Sunday, January 22, 2017

AN INDEPENDENT MIND

Robert Kanigel, Eyes on the Street: The Life of Jane Jacobs (New York: Knopf, 2016) ("If this book aims to highlight any subject outside that of Jane Jacobs herself, it is that of the independent mind in conflict with received wisdom." Id. at 13. "A charge sometimes laid against her was that, middle-class to her toes, she didn't acutely feel the weight of injustice that bore down on so many. 'She was blind to issues of class and race,' says Herbert Gans. Jane did have populist leanings. She mistrusted the airy pronouncements of the powerful. 'If planning is good for human beings,' she said in 1962, 'it shouldn't keep hurting them in the concrete and helping them in the abstract.' She felt wisdom flowed up as often as down, from the many as reliably as from the few.

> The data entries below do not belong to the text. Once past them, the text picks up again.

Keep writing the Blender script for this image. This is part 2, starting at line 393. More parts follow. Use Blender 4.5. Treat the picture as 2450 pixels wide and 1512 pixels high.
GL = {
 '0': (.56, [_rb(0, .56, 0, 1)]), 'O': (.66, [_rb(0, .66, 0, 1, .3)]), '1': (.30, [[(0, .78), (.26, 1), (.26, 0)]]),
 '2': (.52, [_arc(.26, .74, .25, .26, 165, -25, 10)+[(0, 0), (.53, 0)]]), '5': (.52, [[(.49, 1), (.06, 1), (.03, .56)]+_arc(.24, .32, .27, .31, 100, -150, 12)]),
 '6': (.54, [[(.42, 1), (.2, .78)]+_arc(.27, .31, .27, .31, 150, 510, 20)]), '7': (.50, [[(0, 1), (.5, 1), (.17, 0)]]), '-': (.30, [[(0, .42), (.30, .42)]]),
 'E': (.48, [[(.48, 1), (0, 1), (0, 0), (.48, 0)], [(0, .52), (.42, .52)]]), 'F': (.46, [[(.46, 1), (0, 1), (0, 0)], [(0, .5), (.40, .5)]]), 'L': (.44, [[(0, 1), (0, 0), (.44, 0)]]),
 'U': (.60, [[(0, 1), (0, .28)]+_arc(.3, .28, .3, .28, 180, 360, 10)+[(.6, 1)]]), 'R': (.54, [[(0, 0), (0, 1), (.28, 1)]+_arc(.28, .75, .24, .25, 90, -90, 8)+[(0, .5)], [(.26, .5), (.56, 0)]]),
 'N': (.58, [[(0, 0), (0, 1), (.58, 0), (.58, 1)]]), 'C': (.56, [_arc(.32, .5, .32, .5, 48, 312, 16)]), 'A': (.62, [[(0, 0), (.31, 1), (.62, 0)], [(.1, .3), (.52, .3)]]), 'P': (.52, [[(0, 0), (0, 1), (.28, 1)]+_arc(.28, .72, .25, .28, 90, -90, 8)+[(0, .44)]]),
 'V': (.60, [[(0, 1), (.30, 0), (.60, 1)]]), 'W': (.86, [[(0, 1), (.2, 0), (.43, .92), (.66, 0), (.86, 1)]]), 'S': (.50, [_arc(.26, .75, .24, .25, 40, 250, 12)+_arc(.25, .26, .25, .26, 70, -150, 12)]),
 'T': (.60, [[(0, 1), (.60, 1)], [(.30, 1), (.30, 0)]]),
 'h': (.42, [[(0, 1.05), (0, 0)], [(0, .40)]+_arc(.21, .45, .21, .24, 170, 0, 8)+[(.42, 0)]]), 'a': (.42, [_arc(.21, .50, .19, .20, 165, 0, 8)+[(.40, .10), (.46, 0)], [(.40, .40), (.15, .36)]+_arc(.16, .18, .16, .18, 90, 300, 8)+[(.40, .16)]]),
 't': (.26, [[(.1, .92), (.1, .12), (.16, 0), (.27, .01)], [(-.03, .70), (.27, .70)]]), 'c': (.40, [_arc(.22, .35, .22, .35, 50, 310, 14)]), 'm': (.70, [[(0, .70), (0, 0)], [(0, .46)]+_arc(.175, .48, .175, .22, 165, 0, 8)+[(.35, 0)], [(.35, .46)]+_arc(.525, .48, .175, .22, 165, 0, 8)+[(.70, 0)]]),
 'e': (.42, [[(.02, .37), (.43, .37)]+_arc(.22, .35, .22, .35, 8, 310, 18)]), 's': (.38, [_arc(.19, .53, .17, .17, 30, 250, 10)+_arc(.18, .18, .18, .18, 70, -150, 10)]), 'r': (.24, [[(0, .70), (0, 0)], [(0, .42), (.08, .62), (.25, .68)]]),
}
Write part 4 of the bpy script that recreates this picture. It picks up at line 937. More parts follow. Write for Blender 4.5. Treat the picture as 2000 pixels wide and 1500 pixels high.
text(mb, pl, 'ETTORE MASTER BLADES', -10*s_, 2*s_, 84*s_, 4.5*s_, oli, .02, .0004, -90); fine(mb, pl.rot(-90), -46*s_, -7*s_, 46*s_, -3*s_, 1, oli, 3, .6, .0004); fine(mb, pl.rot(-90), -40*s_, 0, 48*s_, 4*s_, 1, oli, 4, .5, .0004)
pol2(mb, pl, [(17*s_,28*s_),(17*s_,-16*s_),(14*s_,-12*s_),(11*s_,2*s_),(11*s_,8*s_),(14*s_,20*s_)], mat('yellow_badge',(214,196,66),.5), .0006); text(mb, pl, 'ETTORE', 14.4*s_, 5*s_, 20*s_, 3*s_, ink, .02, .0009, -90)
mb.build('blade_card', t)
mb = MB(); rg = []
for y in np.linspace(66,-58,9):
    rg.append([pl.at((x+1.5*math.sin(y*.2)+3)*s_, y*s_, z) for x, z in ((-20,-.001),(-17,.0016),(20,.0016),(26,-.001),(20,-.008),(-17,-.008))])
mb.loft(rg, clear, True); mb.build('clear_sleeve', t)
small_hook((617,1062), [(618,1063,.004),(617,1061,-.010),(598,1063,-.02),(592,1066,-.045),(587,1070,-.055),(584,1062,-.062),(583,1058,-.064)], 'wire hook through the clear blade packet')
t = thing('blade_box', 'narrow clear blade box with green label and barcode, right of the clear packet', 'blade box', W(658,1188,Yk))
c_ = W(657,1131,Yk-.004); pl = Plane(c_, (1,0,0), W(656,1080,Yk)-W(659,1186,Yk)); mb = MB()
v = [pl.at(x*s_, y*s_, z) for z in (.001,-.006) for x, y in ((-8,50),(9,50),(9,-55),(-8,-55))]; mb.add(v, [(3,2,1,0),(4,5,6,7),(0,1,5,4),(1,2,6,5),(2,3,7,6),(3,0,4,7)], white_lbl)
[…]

She understood that may people didn't get a fair deal. She asserted true, right, and good things: 'Any child is more important than any idea.' She was good, thoroughly decent. Bigness riled her. So did brute authority, stupidity exerted by the world's bullies and simpletons. Still, her empathy for the unlucky and oppressed was probably not as urgent as to is among some; she's been too lucky, too favored by fortune and circumstances." Id. at 396.).